STATED EXERCISE: What do the lines from the top of the data through the line with "rgb(112, 97, 77))" say? Quote them exactly and include both ends.

────────────────

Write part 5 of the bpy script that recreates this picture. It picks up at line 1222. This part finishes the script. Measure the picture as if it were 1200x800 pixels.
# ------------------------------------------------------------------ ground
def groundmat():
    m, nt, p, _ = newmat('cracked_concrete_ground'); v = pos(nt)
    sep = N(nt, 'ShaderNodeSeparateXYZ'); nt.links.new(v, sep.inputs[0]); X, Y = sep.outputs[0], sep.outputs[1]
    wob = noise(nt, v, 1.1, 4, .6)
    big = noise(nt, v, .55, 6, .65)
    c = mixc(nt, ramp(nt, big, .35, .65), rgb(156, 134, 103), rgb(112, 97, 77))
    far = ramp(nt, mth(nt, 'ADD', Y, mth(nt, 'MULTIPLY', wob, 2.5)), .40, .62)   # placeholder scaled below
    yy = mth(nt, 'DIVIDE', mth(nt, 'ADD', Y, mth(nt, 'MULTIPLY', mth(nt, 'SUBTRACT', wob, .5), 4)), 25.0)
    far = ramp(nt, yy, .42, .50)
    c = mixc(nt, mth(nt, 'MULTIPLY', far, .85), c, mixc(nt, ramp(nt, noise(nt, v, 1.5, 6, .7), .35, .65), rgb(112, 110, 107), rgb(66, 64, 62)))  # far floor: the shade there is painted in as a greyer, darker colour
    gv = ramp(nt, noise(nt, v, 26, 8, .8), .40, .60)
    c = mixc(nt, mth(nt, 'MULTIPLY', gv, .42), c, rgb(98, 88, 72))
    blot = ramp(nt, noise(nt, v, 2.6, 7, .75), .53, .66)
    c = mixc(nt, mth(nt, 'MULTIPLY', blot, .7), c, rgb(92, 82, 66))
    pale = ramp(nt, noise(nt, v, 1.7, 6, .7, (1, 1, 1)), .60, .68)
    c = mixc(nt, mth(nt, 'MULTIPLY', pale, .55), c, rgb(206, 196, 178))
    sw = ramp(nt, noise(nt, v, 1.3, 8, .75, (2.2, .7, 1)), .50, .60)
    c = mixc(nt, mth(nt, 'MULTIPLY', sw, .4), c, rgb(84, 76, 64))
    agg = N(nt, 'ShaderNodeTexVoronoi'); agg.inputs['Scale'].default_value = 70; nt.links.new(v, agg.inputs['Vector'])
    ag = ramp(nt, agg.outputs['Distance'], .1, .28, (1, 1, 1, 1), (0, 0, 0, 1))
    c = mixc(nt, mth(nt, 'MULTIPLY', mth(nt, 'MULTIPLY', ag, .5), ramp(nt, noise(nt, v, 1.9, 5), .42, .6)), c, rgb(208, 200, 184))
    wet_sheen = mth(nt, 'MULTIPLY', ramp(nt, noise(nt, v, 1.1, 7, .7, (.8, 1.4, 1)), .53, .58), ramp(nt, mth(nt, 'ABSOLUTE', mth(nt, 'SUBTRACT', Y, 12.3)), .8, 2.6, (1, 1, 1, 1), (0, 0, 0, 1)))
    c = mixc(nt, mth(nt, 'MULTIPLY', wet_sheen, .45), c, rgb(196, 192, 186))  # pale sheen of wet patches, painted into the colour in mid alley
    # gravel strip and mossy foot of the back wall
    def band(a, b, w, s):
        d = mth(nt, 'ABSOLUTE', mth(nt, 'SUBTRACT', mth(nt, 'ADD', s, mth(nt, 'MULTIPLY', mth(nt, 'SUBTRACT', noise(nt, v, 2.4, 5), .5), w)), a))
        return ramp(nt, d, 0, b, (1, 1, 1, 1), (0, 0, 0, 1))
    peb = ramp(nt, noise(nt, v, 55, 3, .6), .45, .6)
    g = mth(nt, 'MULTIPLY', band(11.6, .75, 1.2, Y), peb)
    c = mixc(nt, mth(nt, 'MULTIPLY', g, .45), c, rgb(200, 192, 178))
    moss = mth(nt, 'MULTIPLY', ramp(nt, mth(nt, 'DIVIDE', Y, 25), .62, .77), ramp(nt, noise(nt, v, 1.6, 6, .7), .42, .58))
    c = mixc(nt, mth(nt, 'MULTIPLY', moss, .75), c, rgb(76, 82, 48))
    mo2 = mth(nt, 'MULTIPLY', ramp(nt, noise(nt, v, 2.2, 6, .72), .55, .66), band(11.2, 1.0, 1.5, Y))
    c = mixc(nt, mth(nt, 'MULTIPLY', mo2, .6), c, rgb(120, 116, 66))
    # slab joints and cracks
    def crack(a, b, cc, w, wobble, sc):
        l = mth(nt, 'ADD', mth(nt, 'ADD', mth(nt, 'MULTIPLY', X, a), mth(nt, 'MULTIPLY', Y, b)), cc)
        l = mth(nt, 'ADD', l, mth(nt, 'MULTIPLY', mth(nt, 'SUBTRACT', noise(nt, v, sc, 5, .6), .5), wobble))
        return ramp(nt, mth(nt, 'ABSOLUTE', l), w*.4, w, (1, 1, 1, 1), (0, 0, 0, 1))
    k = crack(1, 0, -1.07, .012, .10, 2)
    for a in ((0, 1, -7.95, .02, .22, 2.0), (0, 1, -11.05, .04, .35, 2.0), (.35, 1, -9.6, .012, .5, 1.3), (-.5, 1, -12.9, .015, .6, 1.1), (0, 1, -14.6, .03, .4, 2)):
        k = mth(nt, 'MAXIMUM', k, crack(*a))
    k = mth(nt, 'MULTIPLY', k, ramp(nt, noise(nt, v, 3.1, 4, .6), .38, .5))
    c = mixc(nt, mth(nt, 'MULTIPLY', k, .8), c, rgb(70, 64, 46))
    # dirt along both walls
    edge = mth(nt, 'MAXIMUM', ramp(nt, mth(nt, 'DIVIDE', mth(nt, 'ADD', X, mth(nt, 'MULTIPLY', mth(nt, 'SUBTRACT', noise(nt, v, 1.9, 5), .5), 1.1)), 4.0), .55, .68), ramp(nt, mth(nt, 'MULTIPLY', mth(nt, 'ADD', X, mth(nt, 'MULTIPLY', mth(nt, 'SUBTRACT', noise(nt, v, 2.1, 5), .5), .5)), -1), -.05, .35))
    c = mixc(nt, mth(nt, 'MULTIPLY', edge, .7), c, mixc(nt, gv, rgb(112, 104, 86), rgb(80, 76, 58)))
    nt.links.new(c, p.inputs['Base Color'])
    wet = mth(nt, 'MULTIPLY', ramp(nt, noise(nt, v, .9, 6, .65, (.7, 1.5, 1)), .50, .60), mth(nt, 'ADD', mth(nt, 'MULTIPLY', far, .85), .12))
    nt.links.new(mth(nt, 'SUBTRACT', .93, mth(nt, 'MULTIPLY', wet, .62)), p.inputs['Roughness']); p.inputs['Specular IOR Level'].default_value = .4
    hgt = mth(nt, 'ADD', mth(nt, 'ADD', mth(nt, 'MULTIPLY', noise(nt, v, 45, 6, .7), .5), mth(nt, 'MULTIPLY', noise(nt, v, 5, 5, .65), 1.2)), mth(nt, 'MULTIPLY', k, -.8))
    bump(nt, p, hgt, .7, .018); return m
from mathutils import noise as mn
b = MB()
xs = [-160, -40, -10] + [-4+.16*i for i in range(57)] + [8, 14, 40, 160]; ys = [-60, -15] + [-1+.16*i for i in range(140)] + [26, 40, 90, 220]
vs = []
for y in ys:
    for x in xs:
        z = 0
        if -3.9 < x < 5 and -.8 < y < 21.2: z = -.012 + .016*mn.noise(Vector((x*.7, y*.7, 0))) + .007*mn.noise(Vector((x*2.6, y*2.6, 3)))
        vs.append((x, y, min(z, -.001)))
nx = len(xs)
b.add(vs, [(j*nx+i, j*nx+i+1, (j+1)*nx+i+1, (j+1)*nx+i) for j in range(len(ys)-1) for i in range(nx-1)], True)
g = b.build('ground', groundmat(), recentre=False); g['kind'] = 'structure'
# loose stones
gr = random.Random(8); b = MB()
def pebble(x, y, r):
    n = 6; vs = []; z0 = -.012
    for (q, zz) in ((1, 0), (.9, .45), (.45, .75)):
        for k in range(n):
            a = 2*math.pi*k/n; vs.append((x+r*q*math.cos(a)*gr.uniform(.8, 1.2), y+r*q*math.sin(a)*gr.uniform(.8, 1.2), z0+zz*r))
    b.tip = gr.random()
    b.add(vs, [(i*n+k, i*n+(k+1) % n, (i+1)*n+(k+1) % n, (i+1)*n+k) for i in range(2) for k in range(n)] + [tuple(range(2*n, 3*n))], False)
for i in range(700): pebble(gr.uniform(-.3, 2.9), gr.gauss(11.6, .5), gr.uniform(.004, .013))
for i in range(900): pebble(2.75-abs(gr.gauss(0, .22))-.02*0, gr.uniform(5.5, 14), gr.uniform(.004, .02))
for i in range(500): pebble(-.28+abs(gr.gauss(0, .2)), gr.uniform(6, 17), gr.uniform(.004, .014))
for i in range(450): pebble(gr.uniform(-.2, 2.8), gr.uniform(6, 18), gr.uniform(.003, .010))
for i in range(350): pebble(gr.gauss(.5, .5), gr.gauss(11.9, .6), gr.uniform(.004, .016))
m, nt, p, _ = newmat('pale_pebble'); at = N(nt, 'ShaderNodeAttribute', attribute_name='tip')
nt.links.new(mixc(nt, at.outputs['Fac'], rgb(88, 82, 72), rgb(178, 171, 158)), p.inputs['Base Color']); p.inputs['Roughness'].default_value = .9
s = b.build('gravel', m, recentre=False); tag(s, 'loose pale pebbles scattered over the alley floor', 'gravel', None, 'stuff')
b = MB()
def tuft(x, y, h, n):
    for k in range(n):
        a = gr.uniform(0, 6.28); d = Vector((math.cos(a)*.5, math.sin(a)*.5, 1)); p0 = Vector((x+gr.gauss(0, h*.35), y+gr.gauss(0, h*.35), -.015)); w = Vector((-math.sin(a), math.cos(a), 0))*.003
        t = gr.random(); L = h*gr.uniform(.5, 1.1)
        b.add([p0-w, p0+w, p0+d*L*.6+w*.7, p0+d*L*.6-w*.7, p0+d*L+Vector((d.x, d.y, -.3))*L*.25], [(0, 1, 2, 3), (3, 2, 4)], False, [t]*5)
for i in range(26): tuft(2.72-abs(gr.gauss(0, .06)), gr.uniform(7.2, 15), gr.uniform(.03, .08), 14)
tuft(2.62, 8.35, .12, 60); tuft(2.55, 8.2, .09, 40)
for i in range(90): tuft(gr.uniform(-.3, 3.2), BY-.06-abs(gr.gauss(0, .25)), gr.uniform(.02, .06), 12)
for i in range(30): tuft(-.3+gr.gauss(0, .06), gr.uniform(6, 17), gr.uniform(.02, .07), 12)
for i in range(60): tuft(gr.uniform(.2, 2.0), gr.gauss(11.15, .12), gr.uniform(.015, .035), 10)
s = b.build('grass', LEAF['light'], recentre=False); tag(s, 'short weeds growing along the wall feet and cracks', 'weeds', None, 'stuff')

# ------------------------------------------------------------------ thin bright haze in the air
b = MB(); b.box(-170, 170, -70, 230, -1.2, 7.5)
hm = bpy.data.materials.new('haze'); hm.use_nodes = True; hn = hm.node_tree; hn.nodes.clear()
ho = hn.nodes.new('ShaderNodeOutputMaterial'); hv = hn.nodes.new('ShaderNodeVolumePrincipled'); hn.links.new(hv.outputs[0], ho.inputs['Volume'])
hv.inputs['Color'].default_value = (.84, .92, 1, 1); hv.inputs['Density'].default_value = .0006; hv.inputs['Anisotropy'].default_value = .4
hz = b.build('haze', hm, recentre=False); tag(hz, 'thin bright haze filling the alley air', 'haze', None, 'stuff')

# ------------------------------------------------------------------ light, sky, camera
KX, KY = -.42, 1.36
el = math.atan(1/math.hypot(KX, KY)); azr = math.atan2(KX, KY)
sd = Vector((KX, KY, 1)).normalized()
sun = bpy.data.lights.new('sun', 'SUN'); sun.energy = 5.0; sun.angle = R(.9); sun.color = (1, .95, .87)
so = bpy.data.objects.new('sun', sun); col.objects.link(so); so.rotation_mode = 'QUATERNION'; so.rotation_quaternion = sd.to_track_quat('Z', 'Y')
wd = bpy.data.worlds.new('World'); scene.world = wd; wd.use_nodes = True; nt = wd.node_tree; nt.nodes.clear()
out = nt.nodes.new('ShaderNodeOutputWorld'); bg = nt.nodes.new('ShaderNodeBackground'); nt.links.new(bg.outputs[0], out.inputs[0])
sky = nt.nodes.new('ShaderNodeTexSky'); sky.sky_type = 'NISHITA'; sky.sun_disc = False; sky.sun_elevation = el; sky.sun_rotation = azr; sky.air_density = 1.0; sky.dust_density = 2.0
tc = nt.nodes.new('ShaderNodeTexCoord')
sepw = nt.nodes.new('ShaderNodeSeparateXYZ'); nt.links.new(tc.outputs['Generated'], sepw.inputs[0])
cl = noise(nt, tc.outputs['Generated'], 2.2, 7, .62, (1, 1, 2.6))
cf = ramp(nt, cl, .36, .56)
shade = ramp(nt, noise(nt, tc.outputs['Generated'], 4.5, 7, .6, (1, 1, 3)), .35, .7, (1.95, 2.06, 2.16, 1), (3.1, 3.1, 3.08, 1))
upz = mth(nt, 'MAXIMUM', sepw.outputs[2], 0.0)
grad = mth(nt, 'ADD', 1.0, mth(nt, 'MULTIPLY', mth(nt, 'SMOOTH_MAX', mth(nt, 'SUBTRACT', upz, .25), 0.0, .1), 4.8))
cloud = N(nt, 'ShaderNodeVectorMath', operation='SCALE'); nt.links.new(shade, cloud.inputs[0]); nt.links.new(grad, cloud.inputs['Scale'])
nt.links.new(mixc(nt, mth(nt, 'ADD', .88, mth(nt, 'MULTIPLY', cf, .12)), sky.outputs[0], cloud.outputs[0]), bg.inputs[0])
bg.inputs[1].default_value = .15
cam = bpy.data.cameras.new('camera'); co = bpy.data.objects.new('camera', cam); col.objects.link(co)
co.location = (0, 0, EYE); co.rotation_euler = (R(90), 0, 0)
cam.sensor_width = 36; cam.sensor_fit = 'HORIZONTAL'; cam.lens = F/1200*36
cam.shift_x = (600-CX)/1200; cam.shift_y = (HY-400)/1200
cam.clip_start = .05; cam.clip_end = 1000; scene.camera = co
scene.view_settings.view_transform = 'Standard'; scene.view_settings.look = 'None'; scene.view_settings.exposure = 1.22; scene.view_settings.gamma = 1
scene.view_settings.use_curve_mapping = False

────────────────

RESPONSE:
Write part 5 of the bpy script that recreates this picture. It picks up at line 1222. This part finishes the script. Measure the picture as if it were 1200x800 pixels.
# ------------------------------------------------------------------ ground
def groundmat():
    m, nt, p, _ = newmat('cracked_concrete_ground'); v = pos(nt)
    sep = N(nt, 'ShaderNodeSeparateXYZ'); nt.links.new(v, sep.inputs[0]); X, Y = sep.outputs[0], sep.outputs[1]
    wob = noise(nt, v, 1.1, 4, .6)
    big = noise(nt, v, .55, 6, .65)
    c = mixc(nt, ramp(nt, big, .35, .65), rgb(156, 134, 103), rgb(112, 97, 77))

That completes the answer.